Instructions to follow »
Count how many lines in the material below hold the word "high"; the reply is that number alone.

Exercise inputs »

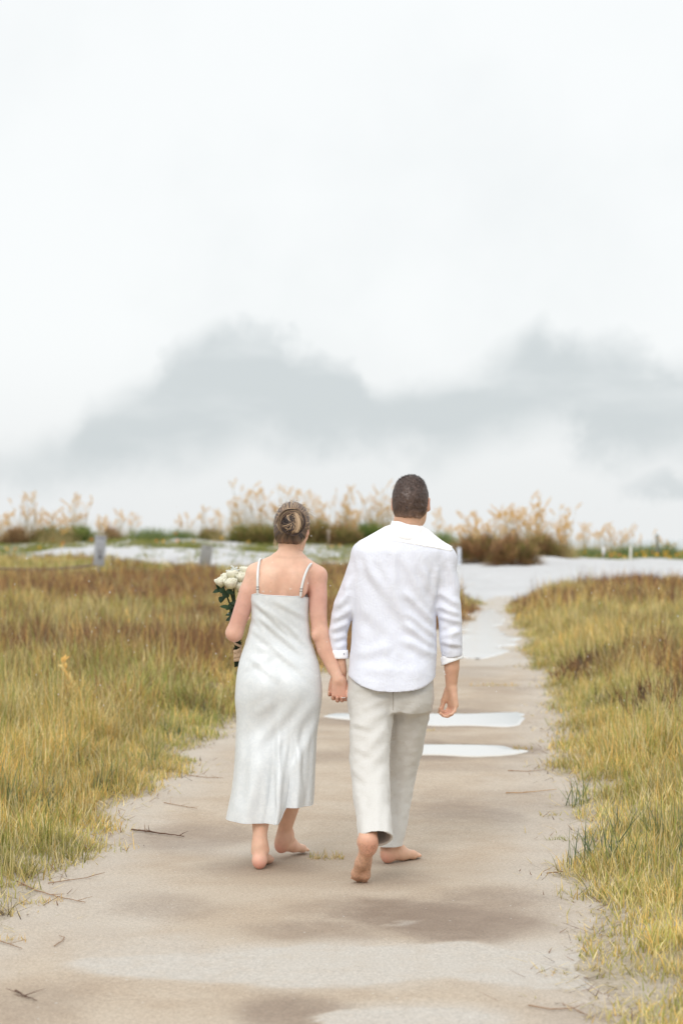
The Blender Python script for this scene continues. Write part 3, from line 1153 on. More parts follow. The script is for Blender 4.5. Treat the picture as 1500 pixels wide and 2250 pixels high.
def foot(vol, H, d, up, L, med, k=0.015, splay=0.0, toe_bend=0.0):
    """heel point on the sole, direction along the sole, normal of the sole, foot length, +1/-1 for the big toe's side of d x up"""
    d = unit(d)
    up = unit(np.asarray(up, float) - d * np.dot(d, up))
    s = unit(np.cross(d, up)) * med
    q = lambda a, o, h: np.asarray(H) + d * a * L + s * o * L + up * h * L
    vol.ell(q(0.10, 0, 0.13), (0.115 * L, 0.125 * L, 0.135 * L), np.stack([s, d, up], 1), k=k)
    vol.cap(q(0.14, 0, 0.15), q(0.45, -0.03, 0.12), 0.125 * L, 0.105 * L, k=k)
    vol.cap(q(0.45, -0.04, 0.11), q(0.70, -0.07, 0.085), 0.10 * L, 0.075 * L, k=k)
    vol.cap(q(0.40, 0.03, 0.17), q(0.70, 0.085, 0.095), 0.095 * L, 0.08 * L, k=k)
    vol.cap(q(0.70, 0.085, 0.09), q(0.70, -0.085, 0.08), 0.075 * L, 0.068 * L, k=k)
    ank = q(0.20, 0.0, 0.38)
    vol.cap(ank, q(0.12, 0, 0.18), 0.135 * L, 0.12 * L, k=k * 1.5)
    vol.cap(ank, q(0.50, 0.02, 0.17), 0.12 * L, 0.085 * L, k=k * 1.5)
    vol.ell(q(0.21, 0.125, 0.34), (0.03 * L,) * 3, k=0.02)
    vol.ell(q(0.19, -0.125, 0.31), (0.03 * L,) * 3, k=0.02)
    dt = unit(d + up * toe_bend)
    for i, (o, e, r) in enumerate(((0.105, 0.245, 0.058), (0.045, 0.23, 0.043), (-0.01, 0.205, 0.040), (-0.06, 0.17, 0.037), (-0.107, 0.13, 0.035))):
        a = q(0.72, o * 0.95, 0.065)
        vol.cap(a, a + dt * e * L - up * 0.012 * L + s * o * 0.1 * L, r * L, r * L * 0.9, k=0.004)
    return ank


def head(vol, c, yaw, pitch, roll, sc=1.0, male=False):
    """a head with a face; c is the middle of the skull. Returns the rotation (columns: right, forward, up)"""
    M = rotm((0, 0, 1), yaw) @ rotm((1, 0, 0), pitch) @ rotm((0, 1, 0), roll)
    q = lambda x, y, z: np.asarray(c) + M @ (np.array([x, y, z]) * sc)
    e = lambda p, r, k=0.02, op='add': vol.ell(q(*p), np.array(r) * sc, M, k, op)
    e((0, -0.012, 0.010), (0.0745, 0.094, 0.098))
    e((0, 0.025, -0.03), (0.066, 0.070, 0.085), 0.03)
    jw = 0.056 if male else 0.05
    e((0, 0.038, -0.082), (jw, 0.05, 0.036), 0.03)
    e((0, 0.078, -0.100), (0.022, 0.016, 0.016), 0.02)            # chin
    vol.cap(q(0, 0.088, 0.005), q(0, 0.108, -0.034), 0.008 * sc, 0.012 * sc, 0.012)   # nose
    for sx in (-1, 1):
        vol.ell(q(sx * 0.011, 0.100, -0.038), (0.009, 0.009, 0.008), M, 0.006)
        vol.cap(q(sx * 0.012, 0.086, 0.022), q(sx * 0.045, 0.074, 0.022), 0.009 * sc, 0.008 * sc, 0.014)  # brow
        e((sx * 0.031, 0.094, 0.003), (0.016, 0.012, 0.010), 0.012, 'sub')
        e((sx * 0.031, 0.080, 0.003), (0.0125, 0.0125, 0.0115), 0.004)
        e((sx * 0.045, 0.062, -0.03), (0.018, 0.018, 0.018), 0.02)  # cheek
        # ear
        Me = M @ rotm((0, 0, 1), -sx * 0.45)
        vol.ell(q(sx * 0.079, -0.004, -0.012), np.array([0.008, 0.019, 0.031]) * sc, Me, 0.006)
        vol.ell(q(sx * 0.088, 0.004, -0.010), np.array([0.006, 0.010, 0.018]) * sc, Me, 0.006, 'sub')
        vol.ell(q(sx * 0.075, 0.002, -0.036), np.array([0.007, 0.010, 0.010]) * sc, Me, 0.006)
    vol.cap(q(-0.02, 0.088, -0.066), q(0.02, 0.088, -0.066), 0.006 * sc, 0.006 * sc, 0.006)
    vol.cap(q(-0.017, 0.086, -0.075), q(0.017, 0.086, -0.075), 0.0065 * sc, 0.0065 * sc, 0.006)
    return M, q


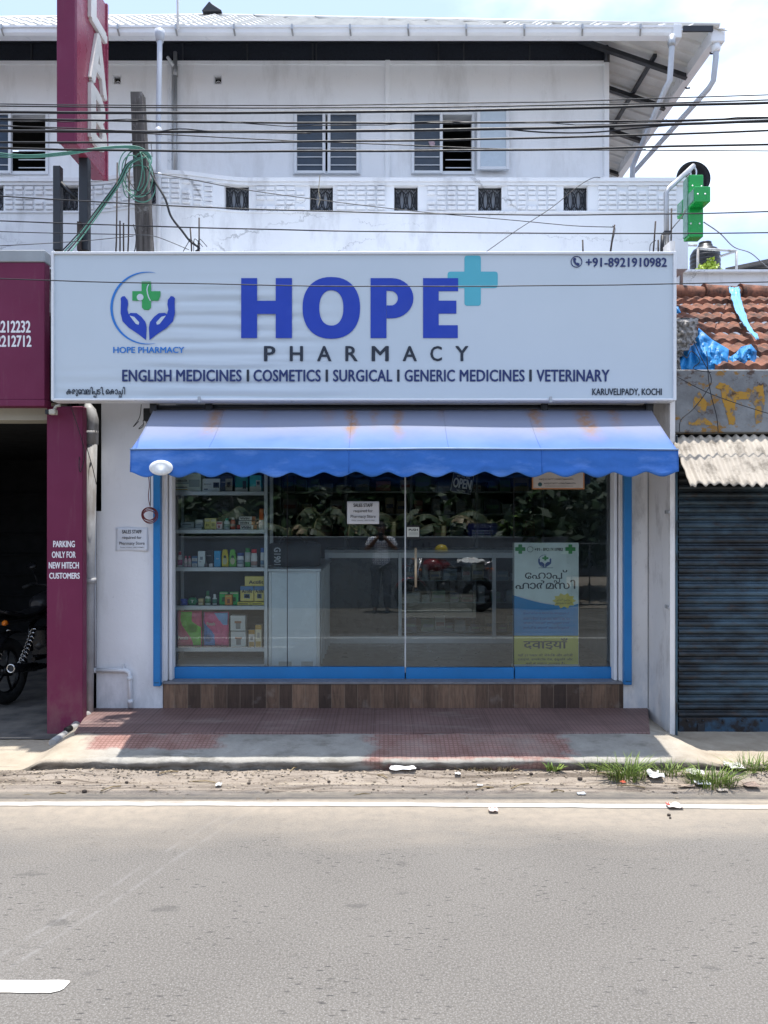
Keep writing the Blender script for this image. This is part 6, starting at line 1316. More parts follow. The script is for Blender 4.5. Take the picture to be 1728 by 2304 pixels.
MB().tube([(gx0 + .08 + .025 * math.cos(a), yl + .06, zc1 + .045 + .045 * math.sin(a)) for a in [i * math.pi / 8 for i in range(16)]], .007, 6, closed=True).build('hook', MA['chrome'], t)
t = thing('steel_arm', 'bent galvanised pipe arm rising behind the sign to carry the green cross', 'bracket', P(1500, 580, 6.3)); MB().tube([P(1500, 600, 6.3), P(1499, 434, 6.3), P(1503, 426, 6.3), (gx0 + .08, yl + .06, zc1 + .10)], .021, 10).build('pipe_arm', MA['steel'], t)
MB().box(X(1494, 6.28), X(1508, 6.28), 6.27, 6.34, Z(527, 6.28), Z(520, 6.28)).build('clamp', MA['black'], t); MB().tube(catm([P(1508, 520, 6.3), P(1520, 505, 6.3), P(1535, 487, 6.35), P(1543, 470, 6.4)]), .004, 5).build('feed_wire', MA['cable'], t); MB().tube([P(1491, 530, 6.27), P(1489, 575, 6.27)], .016, 8).build('cable_bundle', MA['cable'], t)
Yd = 8.3; t = thing('satellite_dish', 'round black satellite dish standing on the balcony behind the green cross', 'satellite dish', P(1557, 405, Yd))
rD = 38 * Yd / F; m = MB(); m.lathe([(.0, .10), (rD * .5, .07), (rD * .85, .02), (rD, -.03), (rD, -.045), (rD * .84, .005), (rD * .5, .055), (0.0, .085)], (0, 0, 0), 36, axis='y')
for v in m.v: v.x += X(1557, Yd); v.y += Yd; v.z += Z(405, Yd)
m.build('dish', mk('dish_black', (.02, .022, .026), .55, .1, 5), t); ptext('INU', 1540, 1556, 392, 400, Yd - .0, MA['letter'], t, th=.004); MB().tube([(X(1557, Yd), Yd + .1, Z(405, Yd)), (X(1557, Yd), Yd + .3, Z(440, Yd)), (X(1557, Yd), Yd + .3, 4.3)], .02, 8).build('mast', MA['steel'], t)
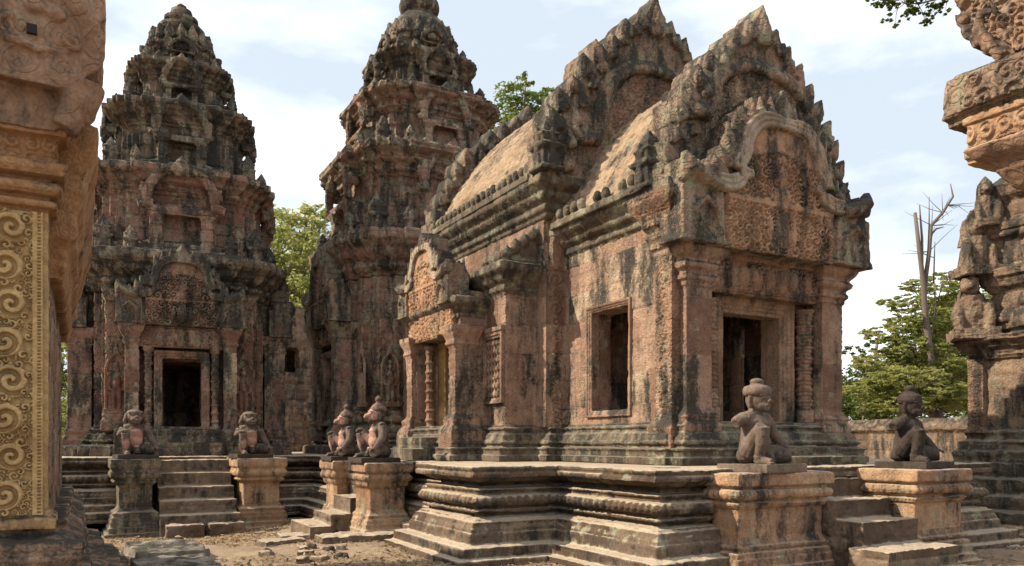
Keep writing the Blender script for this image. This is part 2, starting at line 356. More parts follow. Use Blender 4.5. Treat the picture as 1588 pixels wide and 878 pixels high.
def relief(name, mat, parent, W, H, Mx, res=.012, n=140, amp=.035, rmin=.05, rmax=.12, extra=None, mask=None, seed=1, back=.04, column=None, sym=False):
    """carved panel: scrolls and curls as a height grid (u right, z up, out along -y in local frame Mx)"""
    rg = np.random.RandomState(seed); nu = max(8, int(W / res)); nz = max(8, int(H / res))
    U, Z = np.meshgrid(np.linspace(-W / 2, W / 2, nu), np.linspace(0, H, nz)); Hh = np.zeros_like(U)
    def put(cx, cz, r, sg, turns, am, th0=0.):
        iu = (U[0] > cx - r) & (U[0] < cx + r); iz = (Z[:, 0] > cz - r) & (Z[:, 0] < cz + r)
        if not iu.any() or not iz.any(): return
        ix = np.ix_(iz, iu); a = (U[ix] - cx) / r; b = (Z[ix] - cz) / r
        ca, sa = math.cos(th0), math.sin(th0)
        Hh[ix] = np.maximum(Hh[ix] * sstep(.75, 1., np.sqrt(a * a + b * b)), am * spiral_h(a * ca - b * sa, a * sa + b * ca, turns, sg))
    for i in range(n):
        r = rmin + (rmax - rmin) * rg.rand() ** 1.5
        cx, cz, sg, tn, am, th0 = (rg.rand() - .5) * W, rg.rand() * H, 1 if rg.rand() < .5 else -1, 1.2 + .6 * rg.rand(), amp * (.6 + .4 * rg.rand()), rg.rand() * 6.28
        if sym: cx = abs(cx); put(-cx, cz, r, -sg, tn, am, math.pi - th0)
        put(cx, cz, r, sg, tn, am, th0)
    if column:
        cx, per, r, am = column
        k = 0; z = per * .55
        while z < H:
            put(cx + (.02 if k % 2 else -.02), z, r * (.9 + .2 * rg.rand()), 1 if k % 2 else -1, 1.7, am, (0 if k % 2 else math.pi) + .5 * rg.randn())
            for q in range(7):
                an = 6.28 * q / 7 + rg.rand(); put(cx + math.cos(an) * r * 1.12, z + math.sin(an) * r * 1.12, r * (.22 + .14 * rg.rand()), 1 if rg.rand() < .5 else -1, 1.1, am * .8, an)
            z += per; k += 1
    if extra is not None: Hh = extra(U, Z, Hh)
    if mask is not None:
        Hh = np.where(mask(U, Z), Hh, -back * 1.5)
    pts = np.stack([U.ravel(), -Hh.ravel(), Z.ravel()], 1)
    P3 = np.stack([U.ravel(), np.zeros(U.size), Z.ravel()], 1)
    pts[:, 1] -= .008 * fbm(P3, 9., 3, seed)
    nf = nu * nz; idx = np.arange(nf).reshape(nz, nu)
    F = np.stack([idx[:-1, :-1].ravel(), idx[:-1, 1:].ravel(), idx[1:, 1:].ravel(), idx[1:, :-1].ravel()], 1)
    rim = np.concatenate([idx[0, :], idx[1:, -1], idx[-1, -2::-1], idx[-2:0:-1, 0]])
    bk = pts[rim].copy(); bk[:, 1] = back; pts = np.concatenate([pts, bk]); m = len(rim); j = np.arange(m); j2 = (j + 1) % m
    F = np.concatenate([F, np.stack([rim[j], nf + j, nf + j2, rim[j2]], 1)])
    if mask is not None:
        kp = mask(U, Z).ravel(); F = F[:(nu - 1) * (nz - 1)]; F = F[kp[F].any(1)]; us = np.unique(F); rm = np.zeros(len(pts), int); rm[us] = np.arange(len(us)); pts = pts[us]; F = rm[F]
    A = np.array(Mx); pts = pts @ A[:3, :3].T + A[:3, 3]
    me = bpy.data.meshes.new(name); me.from_pydata(pts.tolist(), [], F.tolist()); me.update()
    a = me.attributes.new('blk', 'FLOAT', 'POINT'); a.data.foreach_set('value', vn(pts, 1.2, 3).astype(np.float32))
    me.polygons.foreach_set('use_smooth', np.ones(len(me.polygons), bool))
    return link(name, me, mat, parent)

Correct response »
2